- What this task involves: Would you transcribe all of the data exactly, down to the last character?

[Data extract start]

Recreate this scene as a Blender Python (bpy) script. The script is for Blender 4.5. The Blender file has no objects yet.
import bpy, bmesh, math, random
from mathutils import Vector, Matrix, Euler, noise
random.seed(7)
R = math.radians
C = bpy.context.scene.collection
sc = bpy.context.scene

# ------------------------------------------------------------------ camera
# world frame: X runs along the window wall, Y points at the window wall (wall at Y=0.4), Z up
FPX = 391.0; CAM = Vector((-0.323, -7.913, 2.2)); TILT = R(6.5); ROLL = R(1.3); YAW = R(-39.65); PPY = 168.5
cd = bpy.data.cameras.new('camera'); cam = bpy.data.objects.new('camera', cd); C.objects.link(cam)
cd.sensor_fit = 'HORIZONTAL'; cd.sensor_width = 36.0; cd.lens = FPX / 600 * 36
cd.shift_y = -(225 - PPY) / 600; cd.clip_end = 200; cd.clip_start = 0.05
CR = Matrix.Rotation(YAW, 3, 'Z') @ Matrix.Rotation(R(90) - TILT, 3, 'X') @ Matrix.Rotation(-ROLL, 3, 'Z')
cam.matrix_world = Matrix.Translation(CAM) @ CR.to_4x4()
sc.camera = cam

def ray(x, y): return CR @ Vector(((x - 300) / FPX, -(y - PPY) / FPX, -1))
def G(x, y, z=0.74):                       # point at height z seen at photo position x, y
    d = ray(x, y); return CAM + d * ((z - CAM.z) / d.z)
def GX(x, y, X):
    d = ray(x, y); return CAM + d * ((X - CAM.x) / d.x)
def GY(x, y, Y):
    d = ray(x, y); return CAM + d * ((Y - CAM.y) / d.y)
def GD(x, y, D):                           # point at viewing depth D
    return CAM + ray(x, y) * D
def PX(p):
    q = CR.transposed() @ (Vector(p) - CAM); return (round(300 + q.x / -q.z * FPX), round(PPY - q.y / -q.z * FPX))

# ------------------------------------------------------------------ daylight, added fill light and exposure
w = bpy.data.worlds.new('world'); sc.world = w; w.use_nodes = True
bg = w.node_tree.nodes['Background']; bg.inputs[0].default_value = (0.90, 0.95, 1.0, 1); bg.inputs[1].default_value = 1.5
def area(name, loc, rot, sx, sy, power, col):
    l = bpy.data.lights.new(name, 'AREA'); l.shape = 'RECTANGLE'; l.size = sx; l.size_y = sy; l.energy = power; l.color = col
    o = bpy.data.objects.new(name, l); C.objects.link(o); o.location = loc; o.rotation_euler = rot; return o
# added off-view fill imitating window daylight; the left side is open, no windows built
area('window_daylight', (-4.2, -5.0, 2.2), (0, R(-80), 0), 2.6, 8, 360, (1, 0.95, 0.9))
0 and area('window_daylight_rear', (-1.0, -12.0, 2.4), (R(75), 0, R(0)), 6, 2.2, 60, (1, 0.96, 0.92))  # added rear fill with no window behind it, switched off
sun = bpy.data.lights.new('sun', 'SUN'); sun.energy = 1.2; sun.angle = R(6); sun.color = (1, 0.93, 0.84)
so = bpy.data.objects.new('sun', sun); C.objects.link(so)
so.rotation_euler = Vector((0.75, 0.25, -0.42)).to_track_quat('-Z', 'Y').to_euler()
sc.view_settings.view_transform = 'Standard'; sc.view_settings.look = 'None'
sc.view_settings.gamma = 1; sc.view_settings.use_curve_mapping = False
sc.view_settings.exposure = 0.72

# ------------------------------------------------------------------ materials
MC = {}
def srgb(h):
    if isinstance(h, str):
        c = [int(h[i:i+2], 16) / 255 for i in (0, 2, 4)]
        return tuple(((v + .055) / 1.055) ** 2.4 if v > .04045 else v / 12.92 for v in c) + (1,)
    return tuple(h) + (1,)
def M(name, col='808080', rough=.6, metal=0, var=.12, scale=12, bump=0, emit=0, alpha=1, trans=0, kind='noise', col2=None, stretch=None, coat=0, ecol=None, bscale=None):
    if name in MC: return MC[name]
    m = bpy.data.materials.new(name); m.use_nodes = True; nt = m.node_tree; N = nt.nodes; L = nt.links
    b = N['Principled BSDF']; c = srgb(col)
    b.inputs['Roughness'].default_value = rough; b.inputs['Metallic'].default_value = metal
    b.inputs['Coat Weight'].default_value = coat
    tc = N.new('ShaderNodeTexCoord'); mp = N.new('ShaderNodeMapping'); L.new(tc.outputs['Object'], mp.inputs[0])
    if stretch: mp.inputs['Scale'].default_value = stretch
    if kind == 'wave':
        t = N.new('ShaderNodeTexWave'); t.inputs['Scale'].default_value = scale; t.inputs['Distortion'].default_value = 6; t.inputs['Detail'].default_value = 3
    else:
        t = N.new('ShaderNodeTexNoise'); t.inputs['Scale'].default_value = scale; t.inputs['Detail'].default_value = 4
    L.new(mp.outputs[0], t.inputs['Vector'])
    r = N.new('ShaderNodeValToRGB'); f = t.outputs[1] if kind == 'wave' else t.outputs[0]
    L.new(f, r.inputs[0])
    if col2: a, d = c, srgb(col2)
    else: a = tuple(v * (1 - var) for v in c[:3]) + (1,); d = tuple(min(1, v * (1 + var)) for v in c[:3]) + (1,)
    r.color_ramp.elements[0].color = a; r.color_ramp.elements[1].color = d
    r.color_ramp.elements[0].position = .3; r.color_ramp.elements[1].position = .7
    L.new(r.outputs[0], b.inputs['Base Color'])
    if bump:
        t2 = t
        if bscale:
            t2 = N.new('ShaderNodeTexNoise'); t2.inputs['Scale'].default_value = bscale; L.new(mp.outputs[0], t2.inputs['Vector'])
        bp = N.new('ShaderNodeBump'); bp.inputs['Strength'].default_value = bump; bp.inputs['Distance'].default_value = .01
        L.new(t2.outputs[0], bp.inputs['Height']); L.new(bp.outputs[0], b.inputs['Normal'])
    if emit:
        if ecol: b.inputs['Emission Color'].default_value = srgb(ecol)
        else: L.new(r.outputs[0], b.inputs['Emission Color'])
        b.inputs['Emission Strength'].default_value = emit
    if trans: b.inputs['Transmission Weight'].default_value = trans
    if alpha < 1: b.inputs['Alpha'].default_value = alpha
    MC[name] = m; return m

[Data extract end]

- Task answer:
Recreate this scene as a Blender Python (bpy) script. The script is for Blender 4.5. The Blender file has no objects yet.
import bpy, bmesh, math, random
from mathutils import Vector, Matrix, Euler, noise
random.seed(7)
R = math.radians
C = bpy.context.scene.collection
sc = bpy.context.scene

# ------------------------------------------------------------------ camera
# world frame: X runs along the window wall, Y points at the window wall (wall at Y=0.4), Z up
FPX = 391.0; CAM = Vector((-0.323, -7.913, 2.2)); TILT = R(6.5); ROLL = R(1.3); YAW = R(-39.65); PPY = 168.5
cd = bpy.data.cameras.new('camera'); cam = bpy.data.objects.new('camera', cd); C.objects.link(cam)
cd.sensor_fit = 'HORIZONTAL'; cd.sensor_width = 36.0; cd.lens = FPX / 600 * 36
cd.shift_y = -(225 - PPY) / 600; cd.clip_end = 200; cd.clip_start = 0.05
CR = Matrix.Rotation(YAW, 3, 'Z') @ Matrix.Rotation(R(90) - TILT, 3, 'X') @ Matrix.Rotation(-ROLL, 3, 'Z')
cam.matrix_world = Matrix.Translation(CAM) @ CR.to_4x4()
sc.camera = cam

def ray(x, y): return CR @ Vector(((x - 300) / FPX, -(y - PPY) / FPX, -1))
def G(x, y, z=0.74):                       # point at height z seen at photo position x, y
    d = ray(x, y); return CAM + d * ((z - CAM.z) / d.z)
def GX(x, y, X):
    d = ray(x, y); return CAM + d * ((X - CAM.x) / d.x)
def GY(x, y, Y):
    d = ray(x, y); return CAM + d * ((Y - CAM.y) / d.y)
def GD(x, y, D):                           # point at viewing depth D
    return CAM + ray(x, y) * D
def PX(p):
    q = CR.transposed() @ (Vector(p) - CAM); return (round(300 + q.x / -q.z * FPX), round(PPY - q.y / -q.z * FPX))

# ------------------------------------------------------------------ daylight, added fill light and exposure
w = bpy.data.worlds.new('world'); sc.world = w; w.use_nodes = True
bg = w.node_tree.nodes['Background']; bg.inputs[0].default_value = (0.90, 0.95, 1.0, 1); bg.inputs[1].default_value = 1.5
def area(name, loc, rot, sx, sy, power, col):
    l = bpy.data.lights.new(name, 'AREA'); l.shape = 'RECTANGLE'; l.size = sx; l.size_y = sy; l.energy = power; l.color = col
    o = bpy.data.objects.new(name, l); C.objects.link(o); o.location = loc; o.rotation_euler = rot; return o
# added off-view fill imitating window daylight; the left side is open, no windows built
area('window_daylight', (-4.2, -5.0, 2.2), (0, R(-80), 0), 2.6, 8, 360, (1, 0.95, 0.9))
0 and area('window_daylight_rear', (-1.0, -12.0, 2.4), (R(75), 0, R(0)), 6, 2.2, 60, (1, 0.96, 0.92))  # added rear fill with no window behind it, switched off
sun = bpy.data.lights.new('sun', 'SUN'); sun.energy = 1.2; sun.angle = R(6); sun.color = (1, 0.93, 0.84)
so = bpy.data.objects.new('sun', sun); C.objects.link(so)
so.rotation_euler = Vector((0.75, 0.25, -0.42)).to_track_quat('-Z', 'Y').to_euler()
sc.view_settings.view_transform = 'Standard'; sc.view_settings.look = 'None'
sc.view_settings.gamma = 1; sc.view_settings.use_curve_mapping = False
sc.view_settings.exposure = 0.72

# ------------------------------------------------------------------ materials
MC = {}
def srgb(h):
    if isinstance(h, str):
        c = [int(h[i:i+2], 16) / 255 for i in (0, 2, 4)]
        return tuple(((v + .055) / 1.055) ** 2.4 if v > .04045 else v / 12.92 for v in c) + (1,)
    return tuple(h) + (1,)
def M(name, col='808080', rough=.6, metal=0, var=.12, scale=12, bump=0, emit=0, alpha=1, trans=0, kind='noise', col2=None, stretch=None, coat=0, ecol=None, bscale=None):
    if name in MC: return MC[name]
    m = bpy.data.materials.new(name); m.use_nodes = True; nt = m.node_tree; N = nt.nodes; L = nt.links
    b = N['Principled BSDF']; c = srgb(col)
    b.inputs['Roughness'].default_value = rough; b.inputs['Metallic'].default_value = metal
    b.inputs['Coat Weight'].default_value = coat
    tc = N.new('ShaderNodeTexCoord'); mp = N.new('ShaderNodeMapping'); L.new(tc.outputs['Object'], mp.inputs[0])
    if stretch: mp.inputs['Scale'].default_value = stretch
    if kind == 'wave':
        t = N.new('ShaderNodeTexWave'); t.inputs['Scale'].default_value = scale; t.inputs['Distortion'].default_value = 6; t.inputs['Detail'].default_value = 3
    else:
        t = N.new('ShaderNodeTexNoise'); t.inputs['Scale'].default_value = scale; t.inputs['Detail'].default_value = 4
    L.new(mp.outputs[0], t.inputs['Vector'])
    r = N.new('ShaderNodeValToRGB'); f = t.outputs[1] if kind == 'wave' else t.outputs[0]
    L.new(f, r.inputs[0])
    if col2: a, d = c, srgb(col2)
    else: a = tuple(v * (1 - var) for v in c[:3]) + (1,); d = tuple(min(1, v * (1 + var)) for v in c[:3]) + (1,)
    r.color_ramp.elements[0].color = a; r.color_ramp.elements[1].color = d
    r.color_ramp.elements[0].position = .3; r.color_ramp.elements[1].position = .7
    L.new(r.outputs[0], b.inputs['Base Color'])
    if bump:
        t2 = t
        if bscale:
            t2 = N.new('ShaderNodeTexNoise'); t2.inputs['Scale'].default_value = bscale; L.new(mp.outputs[0], t2.inputs['Vector'])
        bp = N.new('ShaderNodeBump'); bp.inputs['Strength'].default_value = bump; bp.inputs['Distance'].default_value = .01
        L.new(t2.outputs[0], bp.inputs['Height']); L.new(bp.outputs[0], b.inputs['Normal'])
    if emit:
        if ecol: b.inputs['Emission Color'].default_value = srgb(ecol)
        else: L.new(r.outputs[0], b.inputs['Emission Color'])
        b.inputs['Emission Strength'].default_value = emit
    if trans: b.inputs['Transmission Weight'].default_value = trans
    if alpha < 1: b.inputs['Alpha'].default_value = alpha
    MC[name] = m; return m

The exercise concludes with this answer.